Leave out all pictures. Return exactly the lines from the top of the material through the line containing "m.out('bolts', MT['bolt'], t)".
····················
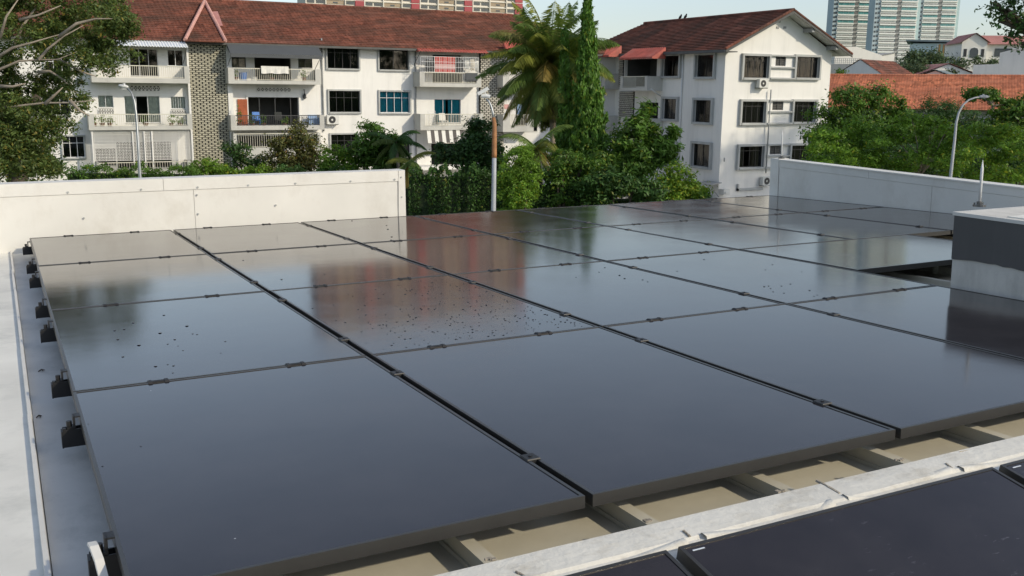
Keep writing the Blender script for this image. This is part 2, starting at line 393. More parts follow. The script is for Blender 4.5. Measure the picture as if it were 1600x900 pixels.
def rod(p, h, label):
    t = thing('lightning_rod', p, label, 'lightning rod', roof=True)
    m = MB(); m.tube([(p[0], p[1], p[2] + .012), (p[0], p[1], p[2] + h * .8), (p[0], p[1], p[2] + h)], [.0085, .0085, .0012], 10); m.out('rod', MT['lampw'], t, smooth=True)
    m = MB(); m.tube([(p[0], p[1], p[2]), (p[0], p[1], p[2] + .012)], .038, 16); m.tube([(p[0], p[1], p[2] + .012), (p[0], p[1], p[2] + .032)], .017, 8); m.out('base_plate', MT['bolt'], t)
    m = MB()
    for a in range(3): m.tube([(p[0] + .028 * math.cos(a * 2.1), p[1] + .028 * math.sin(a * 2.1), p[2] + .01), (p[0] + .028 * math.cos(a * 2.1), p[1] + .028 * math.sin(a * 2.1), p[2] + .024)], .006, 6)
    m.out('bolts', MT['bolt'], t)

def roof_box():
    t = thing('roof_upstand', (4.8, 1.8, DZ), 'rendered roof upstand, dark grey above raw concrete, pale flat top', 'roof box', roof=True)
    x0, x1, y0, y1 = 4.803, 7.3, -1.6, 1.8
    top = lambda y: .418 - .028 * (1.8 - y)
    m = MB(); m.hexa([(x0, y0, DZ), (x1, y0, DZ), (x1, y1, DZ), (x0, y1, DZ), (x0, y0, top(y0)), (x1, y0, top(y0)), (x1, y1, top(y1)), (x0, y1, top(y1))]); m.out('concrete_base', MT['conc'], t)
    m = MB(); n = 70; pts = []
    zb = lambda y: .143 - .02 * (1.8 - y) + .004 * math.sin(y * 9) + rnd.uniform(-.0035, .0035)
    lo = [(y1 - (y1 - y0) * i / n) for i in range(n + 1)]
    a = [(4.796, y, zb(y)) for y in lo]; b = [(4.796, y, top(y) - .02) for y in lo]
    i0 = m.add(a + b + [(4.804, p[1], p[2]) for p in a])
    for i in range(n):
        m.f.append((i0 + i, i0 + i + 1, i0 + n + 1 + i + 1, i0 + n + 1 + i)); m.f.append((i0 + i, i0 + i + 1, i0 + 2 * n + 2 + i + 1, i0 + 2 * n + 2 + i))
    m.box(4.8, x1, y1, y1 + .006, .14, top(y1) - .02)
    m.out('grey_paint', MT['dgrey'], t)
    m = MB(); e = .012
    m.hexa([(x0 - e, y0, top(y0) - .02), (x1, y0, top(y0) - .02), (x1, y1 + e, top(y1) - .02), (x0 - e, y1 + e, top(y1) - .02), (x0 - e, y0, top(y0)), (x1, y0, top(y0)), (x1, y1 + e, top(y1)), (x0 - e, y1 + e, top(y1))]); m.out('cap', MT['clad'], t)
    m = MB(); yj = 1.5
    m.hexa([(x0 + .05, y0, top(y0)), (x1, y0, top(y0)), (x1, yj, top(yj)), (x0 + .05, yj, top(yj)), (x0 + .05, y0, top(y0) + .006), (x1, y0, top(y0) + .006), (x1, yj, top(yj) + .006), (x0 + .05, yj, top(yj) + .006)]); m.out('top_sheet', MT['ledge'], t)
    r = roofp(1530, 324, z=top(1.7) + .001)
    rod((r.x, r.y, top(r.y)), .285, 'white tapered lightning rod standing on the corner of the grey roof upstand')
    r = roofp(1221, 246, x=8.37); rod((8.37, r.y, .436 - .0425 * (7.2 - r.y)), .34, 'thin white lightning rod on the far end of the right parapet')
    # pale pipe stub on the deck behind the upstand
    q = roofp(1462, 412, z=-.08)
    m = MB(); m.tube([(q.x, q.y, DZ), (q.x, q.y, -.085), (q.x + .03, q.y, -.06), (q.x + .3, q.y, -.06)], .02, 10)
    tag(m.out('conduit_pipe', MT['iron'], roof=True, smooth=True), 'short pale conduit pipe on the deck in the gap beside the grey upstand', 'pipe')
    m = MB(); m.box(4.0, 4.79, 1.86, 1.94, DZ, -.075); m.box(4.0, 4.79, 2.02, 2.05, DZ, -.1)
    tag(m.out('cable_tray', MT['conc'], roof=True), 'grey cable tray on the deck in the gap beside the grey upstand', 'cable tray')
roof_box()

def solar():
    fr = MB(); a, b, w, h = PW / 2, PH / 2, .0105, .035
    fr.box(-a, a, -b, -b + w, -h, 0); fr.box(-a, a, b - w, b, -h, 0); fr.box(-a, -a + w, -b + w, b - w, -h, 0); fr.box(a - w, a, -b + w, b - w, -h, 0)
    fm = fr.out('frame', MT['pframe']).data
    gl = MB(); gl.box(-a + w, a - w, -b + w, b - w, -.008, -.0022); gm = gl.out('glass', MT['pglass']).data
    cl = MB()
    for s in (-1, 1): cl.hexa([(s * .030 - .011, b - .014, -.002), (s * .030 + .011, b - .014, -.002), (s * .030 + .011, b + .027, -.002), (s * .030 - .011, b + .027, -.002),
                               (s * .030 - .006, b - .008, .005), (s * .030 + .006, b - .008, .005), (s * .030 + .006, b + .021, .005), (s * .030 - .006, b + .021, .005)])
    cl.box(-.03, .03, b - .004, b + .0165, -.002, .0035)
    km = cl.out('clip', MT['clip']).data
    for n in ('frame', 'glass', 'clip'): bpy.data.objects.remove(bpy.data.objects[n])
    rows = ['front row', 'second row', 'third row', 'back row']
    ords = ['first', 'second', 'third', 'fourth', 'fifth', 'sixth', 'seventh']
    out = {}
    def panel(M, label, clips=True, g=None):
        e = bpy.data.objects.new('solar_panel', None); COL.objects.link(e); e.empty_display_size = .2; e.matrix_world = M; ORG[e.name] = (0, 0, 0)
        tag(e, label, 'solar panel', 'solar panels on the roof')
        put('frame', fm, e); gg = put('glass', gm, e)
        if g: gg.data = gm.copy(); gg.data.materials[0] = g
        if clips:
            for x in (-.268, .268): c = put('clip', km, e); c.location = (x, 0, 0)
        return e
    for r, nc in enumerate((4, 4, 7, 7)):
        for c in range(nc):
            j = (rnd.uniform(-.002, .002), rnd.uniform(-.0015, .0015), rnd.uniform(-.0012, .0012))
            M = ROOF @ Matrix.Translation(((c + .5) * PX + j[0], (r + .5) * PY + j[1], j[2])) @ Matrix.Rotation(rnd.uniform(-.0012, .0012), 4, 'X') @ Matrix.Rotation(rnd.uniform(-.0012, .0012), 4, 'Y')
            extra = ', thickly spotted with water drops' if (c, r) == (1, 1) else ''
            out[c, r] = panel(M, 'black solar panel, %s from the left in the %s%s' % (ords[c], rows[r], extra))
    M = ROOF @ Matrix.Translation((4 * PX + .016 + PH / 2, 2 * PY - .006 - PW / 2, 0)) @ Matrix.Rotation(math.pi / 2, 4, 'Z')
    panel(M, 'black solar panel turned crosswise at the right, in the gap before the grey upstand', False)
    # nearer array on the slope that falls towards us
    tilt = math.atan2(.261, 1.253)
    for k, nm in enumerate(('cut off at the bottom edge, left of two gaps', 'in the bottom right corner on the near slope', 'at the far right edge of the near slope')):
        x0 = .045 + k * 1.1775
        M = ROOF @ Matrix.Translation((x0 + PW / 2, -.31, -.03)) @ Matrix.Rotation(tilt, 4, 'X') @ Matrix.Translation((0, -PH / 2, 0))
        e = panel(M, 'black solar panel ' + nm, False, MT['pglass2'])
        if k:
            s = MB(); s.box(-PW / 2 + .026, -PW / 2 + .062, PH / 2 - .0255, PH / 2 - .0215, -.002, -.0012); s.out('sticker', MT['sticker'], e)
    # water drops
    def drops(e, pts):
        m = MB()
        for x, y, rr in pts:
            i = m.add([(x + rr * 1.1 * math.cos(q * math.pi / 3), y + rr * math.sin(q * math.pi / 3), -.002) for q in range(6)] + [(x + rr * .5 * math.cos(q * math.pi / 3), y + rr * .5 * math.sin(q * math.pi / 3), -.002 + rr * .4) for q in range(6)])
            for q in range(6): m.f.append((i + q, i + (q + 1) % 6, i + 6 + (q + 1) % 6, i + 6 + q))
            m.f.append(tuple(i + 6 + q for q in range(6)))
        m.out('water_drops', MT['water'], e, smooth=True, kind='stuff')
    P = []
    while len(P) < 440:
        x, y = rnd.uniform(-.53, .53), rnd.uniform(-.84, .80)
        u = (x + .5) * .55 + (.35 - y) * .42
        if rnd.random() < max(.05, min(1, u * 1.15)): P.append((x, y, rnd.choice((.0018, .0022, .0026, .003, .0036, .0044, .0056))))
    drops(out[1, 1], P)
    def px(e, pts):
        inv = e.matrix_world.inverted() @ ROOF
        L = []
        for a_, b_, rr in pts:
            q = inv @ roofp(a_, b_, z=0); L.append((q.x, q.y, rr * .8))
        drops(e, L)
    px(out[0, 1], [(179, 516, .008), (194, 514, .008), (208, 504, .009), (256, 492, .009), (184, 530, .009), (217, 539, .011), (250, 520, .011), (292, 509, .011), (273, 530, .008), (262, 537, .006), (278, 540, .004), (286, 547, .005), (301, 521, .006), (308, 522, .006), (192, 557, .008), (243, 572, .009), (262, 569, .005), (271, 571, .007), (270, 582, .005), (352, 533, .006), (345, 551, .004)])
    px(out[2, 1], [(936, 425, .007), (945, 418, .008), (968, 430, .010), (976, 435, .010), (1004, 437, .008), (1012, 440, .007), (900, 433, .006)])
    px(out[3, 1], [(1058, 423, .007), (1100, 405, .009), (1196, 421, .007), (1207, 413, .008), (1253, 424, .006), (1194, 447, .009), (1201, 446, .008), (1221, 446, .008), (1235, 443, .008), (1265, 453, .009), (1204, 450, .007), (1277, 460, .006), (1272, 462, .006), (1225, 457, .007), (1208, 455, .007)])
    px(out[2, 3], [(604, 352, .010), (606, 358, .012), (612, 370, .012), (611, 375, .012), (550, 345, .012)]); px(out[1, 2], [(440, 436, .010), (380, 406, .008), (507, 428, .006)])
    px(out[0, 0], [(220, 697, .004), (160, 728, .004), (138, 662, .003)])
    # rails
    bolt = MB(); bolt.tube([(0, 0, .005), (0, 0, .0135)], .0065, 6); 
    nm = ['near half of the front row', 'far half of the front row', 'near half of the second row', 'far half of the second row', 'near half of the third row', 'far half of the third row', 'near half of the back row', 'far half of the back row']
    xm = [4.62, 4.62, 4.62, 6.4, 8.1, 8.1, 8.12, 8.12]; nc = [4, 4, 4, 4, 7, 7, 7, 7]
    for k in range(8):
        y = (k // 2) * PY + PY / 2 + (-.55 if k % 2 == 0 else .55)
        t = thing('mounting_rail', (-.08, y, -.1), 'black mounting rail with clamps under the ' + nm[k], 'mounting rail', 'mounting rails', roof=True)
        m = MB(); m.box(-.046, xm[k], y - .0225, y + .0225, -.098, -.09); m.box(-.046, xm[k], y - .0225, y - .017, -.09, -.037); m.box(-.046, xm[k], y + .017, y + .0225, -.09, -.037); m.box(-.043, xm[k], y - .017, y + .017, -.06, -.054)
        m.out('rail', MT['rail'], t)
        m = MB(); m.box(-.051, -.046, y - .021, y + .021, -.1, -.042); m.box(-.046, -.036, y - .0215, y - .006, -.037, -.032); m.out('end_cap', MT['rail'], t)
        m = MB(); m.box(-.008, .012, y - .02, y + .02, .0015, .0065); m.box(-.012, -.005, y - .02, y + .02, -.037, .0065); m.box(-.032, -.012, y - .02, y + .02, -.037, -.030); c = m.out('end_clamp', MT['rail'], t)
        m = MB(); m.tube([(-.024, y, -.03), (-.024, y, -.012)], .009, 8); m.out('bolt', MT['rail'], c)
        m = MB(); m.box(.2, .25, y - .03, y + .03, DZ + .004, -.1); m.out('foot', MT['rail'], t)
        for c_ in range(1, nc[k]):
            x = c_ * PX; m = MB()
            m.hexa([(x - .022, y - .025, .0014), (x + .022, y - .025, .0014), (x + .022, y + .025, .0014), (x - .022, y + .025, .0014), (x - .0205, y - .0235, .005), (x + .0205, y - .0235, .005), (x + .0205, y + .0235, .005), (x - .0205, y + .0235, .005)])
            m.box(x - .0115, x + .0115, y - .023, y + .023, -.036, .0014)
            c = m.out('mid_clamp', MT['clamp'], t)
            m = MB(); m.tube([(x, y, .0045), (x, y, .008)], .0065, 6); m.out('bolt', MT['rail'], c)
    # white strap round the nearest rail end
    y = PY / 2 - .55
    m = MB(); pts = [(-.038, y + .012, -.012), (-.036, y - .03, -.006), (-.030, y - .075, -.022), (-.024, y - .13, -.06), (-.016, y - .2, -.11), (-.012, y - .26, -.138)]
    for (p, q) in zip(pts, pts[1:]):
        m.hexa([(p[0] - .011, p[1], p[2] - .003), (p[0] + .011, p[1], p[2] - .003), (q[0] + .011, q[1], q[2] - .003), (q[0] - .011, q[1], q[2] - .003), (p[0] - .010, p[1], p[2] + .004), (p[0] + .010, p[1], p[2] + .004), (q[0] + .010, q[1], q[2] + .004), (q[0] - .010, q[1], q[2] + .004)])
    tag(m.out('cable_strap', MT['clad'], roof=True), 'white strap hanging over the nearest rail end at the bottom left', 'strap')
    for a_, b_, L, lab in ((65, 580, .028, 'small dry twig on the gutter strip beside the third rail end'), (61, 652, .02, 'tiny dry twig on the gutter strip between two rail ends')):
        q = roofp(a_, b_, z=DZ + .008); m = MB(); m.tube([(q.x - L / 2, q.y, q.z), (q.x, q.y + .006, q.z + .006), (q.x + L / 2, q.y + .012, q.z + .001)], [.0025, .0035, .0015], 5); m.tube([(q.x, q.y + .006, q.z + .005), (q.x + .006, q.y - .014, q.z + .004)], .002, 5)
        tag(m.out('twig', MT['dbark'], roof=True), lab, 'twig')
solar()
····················
**Exercise output**
Keep writing the Blender script for this image. This is part 2, starting at line 393. More parts follow. The script is for Blender 4.5. Measure the picture as if it were 1600x900 pixels.
def rod(p, h, label):
    t = thing('lightning_rod', p, label, 'lightning rod', roof=True)
    m = MB(); m.tube([(p[0], p[1], p[2] + .012), (p[0], p[1], p[2] + h * .8), (p[0], p[1], p[2] + h)], [.0085, .0085, .0012], 10); m.out('rod', MT['lampw'], t, smooth=True)
    m = MB(); m.tube([(p[0], p[1], p[2]), (p[0], p[1], p[2] + .012)], .038, 16); m.tube([(p[0], p[1], p[2] + .012), (p[0], p[1], p[2] + .032)], .017, 8); m.out('base_plate', MT['bolt'], t)
    m = MB()
    for a in range(3): m.tube([(p[0] + .028 * math.cos(a * 2.1), p[1] + .028 * math.sin(a * 2.1), p[2] + .01), (p[0] + .028 * math.cos(a * 2.1), p[1] + .028 * math.sin(a * 2.1), p[2] + .024)], .006, 6)
    m.out('bolts', MT['bolt'], t)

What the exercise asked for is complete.